LM: My preconceived notions were shattered every day. One was that every girl had been abused, but there were a lot who hadn’t. Some were just oversexed. And Jane Hamilton was pathologically romantic. She just liked sex a lot and was a really decent woman. She has two grown sons and is delightful. Another interesting thing about it—that no one in the anti-porn organizations spoke to—is the guys who actually shoot, the grips, cameramen and directors, all have to take a break from it because they become so over-saturated and anti-sexual that they can’t even think about sex. If you go on the set all they want to talk about is baseball or World War II. They become bad lovers because it’s too technical and gynecological and turns their sex life off. It doesn’t become a stretch to take a lot of drugs because you’re doing something that is condemned by society. There was a sign on a set that read, ‘I just want to get laid, paid and leave.’

AR: So now that you’ve graduated from your own porn history class, what do you find you’re particularly partial to?
LM: I like stuff that I believe, which makes things pretty hard. Like the woman who doesn’t have the money to pay the pizza delivery guy... It’s fine if I can at least believe she wants to fuck the guy. So I have to find stuff that’s really sort of genuine. I believe the amateur, gonzo stuff John Stagliano and Paul Thomas do. They basically started to show people who are real. They broke down the fourth wall. In Never Say Never to Rocco Siffredi there’s this girl, a small girl, small breasts, and he says to her "I’m kind of a pervert." So they go off to a street where these things take place. It really looks like this girl is having a wild sexual experience and it works. And it goes back to being the opposite of what we’re about, sort of like German businessmen who want to be spanked. Now the Puerto Rican janitor doesn’t want to be spanked. He gets spanked every day at his job. Basically porn is to get you hard and to ejaculate. I just like the word "whore." There’s something about it. It’s great, wonderfully human. There’s a beauty to it.
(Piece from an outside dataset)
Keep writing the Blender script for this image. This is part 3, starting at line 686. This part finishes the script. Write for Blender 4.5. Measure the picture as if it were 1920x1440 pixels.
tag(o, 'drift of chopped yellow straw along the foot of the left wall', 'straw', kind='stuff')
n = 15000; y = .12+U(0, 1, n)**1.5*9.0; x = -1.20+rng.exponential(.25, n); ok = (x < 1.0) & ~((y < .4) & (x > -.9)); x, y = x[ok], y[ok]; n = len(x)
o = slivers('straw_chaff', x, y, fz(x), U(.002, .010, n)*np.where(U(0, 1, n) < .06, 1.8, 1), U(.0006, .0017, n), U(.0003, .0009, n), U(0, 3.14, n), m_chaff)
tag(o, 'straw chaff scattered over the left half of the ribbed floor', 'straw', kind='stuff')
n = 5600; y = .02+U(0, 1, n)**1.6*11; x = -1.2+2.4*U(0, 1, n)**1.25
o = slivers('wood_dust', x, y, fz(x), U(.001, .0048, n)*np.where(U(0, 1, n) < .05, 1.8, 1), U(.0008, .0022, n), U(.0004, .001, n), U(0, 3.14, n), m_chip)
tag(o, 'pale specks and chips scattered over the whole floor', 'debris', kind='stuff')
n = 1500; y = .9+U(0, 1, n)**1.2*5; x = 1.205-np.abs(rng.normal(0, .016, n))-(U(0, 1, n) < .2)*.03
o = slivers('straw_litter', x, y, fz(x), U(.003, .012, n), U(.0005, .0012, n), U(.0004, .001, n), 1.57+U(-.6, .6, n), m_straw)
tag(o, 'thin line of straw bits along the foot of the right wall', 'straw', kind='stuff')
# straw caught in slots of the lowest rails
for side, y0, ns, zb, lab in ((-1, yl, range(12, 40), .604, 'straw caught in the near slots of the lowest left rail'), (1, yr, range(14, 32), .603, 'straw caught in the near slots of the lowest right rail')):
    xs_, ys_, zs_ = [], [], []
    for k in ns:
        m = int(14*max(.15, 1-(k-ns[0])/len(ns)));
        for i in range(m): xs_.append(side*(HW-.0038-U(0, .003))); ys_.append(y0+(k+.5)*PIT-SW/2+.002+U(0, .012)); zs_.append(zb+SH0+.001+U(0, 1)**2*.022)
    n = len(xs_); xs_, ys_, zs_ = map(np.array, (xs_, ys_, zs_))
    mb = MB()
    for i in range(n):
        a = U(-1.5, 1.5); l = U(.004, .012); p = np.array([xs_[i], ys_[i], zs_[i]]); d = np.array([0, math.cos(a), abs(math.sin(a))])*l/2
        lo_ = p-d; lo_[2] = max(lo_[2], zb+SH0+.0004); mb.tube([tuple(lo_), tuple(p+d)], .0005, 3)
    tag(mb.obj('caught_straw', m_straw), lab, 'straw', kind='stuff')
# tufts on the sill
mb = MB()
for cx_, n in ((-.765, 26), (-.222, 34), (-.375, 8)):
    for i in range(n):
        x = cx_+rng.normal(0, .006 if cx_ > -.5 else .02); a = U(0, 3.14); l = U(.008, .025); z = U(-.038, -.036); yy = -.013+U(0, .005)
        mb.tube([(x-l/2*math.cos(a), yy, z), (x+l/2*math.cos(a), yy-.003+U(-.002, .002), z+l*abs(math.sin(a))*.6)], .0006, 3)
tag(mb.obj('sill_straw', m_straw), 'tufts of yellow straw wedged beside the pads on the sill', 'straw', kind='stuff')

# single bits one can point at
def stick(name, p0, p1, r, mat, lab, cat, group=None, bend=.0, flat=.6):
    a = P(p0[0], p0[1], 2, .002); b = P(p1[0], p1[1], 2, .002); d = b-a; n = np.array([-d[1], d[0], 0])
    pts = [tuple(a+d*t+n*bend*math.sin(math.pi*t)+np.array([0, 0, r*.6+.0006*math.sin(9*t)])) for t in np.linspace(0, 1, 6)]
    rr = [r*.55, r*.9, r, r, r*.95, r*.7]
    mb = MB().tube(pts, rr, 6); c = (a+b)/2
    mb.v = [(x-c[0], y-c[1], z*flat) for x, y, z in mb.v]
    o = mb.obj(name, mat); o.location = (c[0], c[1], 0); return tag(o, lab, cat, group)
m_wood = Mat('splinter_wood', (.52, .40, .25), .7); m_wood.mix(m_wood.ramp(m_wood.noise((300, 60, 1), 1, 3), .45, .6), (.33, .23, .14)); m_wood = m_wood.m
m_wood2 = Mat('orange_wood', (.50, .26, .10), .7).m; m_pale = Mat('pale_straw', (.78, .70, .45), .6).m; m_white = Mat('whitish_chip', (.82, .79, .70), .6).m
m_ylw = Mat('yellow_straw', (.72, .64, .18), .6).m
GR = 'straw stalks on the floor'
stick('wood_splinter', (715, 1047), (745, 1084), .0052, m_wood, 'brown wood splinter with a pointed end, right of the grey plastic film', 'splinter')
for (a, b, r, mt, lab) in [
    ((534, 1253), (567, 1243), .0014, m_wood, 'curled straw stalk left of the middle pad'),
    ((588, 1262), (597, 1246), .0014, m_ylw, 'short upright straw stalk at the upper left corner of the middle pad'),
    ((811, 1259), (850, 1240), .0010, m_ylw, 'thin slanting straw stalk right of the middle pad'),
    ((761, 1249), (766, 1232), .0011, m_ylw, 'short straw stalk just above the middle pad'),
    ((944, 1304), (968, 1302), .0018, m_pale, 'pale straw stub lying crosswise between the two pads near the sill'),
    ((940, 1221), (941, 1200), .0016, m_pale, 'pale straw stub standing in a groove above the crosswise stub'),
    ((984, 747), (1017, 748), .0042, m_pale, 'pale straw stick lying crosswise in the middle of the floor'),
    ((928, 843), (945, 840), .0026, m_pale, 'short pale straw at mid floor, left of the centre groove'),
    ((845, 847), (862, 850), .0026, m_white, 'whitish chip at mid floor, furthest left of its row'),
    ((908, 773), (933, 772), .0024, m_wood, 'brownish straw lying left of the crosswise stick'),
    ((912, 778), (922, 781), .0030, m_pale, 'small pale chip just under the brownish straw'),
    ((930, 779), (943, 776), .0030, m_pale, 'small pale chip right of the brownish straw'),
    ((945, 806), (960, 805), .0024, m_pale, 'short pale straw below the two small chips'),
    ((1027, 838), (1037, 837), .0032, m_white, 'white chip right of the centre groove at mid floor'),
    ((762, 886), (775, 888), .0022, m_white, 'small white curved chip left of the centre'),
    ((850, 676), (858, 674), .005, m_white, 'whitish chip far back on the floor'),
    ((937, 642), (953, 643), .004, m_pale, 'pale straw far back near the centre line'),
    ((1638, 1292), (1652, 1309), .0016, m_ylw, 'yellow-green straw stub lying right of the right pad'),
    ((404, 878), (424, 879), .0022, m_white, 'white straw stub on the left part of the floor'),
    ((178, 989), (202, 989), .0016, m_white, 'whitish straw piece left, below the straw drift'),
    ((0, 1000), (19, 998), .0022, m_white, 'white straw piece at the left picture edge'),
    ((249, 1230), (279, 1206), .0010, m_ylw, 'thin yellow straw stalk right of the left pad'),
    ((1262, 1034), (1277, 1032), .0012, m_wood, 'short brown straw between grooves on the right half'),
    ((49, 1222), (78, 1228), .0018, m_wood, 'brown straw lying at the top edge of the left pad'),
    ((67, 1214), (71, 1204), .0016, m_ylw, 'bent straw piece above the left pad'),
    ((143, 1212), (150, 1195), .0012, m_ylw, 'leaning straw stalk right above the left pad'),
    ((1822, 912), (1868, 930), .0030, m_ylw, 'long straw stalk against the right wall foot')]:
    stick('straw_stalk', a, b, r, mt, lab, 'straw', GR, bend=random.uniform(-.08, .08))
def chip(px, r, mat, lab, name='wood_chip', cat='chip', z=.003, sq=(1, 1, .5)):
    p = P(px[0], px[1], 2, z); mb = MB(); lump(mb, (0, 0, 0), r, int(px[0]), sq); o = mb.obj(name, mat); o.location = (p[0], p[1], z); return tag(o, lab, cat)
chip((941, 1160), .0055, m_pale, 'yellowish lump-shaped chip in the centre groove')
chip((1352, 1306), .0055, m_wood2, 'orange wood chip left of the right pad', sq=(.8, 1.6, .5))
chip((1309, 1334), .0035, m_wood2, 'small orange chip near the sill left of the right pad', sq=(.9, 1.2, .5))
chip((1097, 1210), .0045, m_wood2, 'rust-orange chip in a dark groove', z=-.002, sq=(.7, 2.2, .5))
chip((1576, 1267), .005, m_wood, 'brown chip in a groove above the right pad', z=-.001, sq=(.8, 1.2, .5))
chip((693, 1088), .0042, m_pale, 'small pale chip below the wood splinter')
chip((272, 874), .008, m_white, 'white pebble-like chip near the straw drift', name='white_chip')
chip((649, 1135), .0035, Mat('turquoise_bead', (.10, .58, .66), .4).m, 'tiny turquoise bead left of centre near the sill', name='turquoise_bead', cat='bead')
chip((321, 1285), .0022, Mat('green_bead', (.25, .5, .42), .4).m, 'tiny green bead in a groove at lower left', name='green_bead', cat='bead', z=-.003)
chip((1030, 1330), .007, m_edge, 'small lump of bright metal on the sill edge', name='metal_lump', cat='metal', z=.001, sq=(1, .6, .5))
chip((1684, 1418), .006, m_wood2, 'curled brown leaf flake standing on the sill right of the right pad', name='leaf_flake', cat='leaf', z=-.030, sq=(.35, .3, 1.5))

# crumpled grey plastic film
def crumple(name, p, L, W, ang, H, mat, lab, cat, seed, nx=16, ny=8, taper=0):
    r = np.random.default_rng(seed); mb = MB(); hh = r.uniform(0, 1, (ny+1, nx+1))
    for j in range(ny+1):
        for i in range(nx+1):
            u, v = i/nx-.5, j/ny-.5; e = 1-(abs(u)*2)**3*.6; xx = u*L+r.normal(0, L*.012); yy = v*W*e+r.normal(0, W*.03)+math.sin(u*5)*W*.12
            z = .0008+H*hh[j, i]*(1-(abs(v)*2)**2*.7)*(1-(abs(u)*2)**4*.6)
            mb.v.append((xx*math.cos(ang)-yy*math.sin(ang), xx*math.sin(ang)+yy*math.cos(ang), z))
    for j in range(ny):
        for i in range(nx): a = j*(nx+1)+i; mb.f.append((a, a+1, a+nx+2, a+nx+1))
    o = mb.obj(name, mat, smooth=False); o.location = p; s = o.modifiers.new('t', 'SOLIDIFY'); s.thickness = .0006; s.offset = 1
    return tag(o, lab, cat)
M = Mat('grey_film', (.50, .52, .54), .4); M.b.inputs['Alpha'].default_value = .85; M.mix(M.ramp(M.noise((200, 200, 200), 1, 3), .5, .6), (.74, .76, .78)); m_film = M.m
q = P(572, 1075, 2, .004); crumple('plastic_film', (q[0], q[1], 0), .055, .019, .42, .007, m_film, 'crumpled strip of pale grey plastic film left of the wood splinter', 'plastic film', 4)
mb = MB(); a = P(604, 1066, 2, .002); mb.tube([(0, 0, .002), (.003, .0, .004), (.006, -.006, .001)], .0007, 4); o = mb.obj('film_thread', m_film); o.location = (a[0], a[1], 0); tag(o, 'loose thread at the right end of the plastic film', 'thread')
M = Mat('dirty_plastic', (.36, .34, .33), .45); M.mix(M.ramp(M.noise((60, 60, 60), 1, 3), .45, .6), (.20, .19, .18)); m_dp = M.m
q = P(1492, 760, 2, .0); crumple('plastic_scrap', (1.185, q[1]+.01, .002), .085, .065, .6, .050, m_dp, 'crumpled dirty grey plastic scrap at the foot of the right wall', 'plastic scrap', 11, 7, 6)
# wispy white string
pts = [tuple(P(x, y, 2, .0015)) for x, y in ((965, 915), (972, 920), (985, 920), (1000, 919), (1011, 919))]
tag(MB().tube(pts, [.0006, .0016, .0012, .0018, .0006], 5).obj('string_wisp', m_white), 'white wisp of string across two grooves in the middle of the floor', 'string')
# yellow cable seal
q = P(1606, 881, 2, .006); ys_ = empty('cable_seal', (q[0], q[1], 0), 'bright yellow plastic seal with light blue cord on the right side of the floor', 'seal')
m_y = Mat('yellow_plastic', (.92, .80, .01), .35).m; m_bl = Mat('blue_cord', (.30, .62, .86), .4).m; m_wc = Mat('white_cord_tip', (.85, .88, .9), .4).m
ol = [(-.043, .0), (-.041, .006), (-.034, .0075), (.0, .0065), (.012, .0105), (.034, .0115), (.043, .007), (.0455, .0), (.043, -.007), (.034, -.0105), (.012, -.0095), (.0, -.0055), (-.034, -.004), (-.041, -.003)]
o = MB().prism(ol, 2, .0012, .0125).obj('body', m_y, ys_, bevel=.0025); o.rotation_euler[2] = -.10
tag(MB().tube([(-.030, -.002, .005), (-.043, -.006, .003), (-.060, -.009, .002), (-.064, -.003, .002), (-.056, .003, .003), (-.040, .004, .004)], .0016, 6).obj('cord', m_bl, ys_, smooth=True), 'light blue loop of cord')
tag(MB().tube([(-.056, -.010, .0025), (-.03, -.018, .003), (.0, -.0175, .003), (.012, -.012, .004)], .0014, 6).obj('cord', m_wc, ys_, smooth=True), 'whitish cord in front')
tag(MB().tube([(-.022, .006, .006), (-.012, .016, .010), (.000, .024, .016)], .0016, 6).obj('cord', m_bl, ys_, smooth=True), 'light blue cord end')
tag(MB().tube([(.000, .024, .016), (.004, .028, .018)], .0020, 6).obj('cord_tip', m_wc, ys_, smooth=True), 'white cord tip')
AR: Do you think ‘reality’ entertainment detracts from the general porn industry at all, like Girls Gone Wild?
LM: No, that’s just instant gratification. They don’t carry through. It’s fake.

AR: Is it fair to assume that you won’t be doing Oprah’s Book Club?
LM: What’s that? No, I don’t think so.

AR: How did you decompress after immersing yourself in the industry and all of the stories?
LM: I’m decompressing right now. I just got home from a month-long book tour, so I don’t go out of the house much. I got off drugs and moved to Pennsylvania. Here we have corn not porn.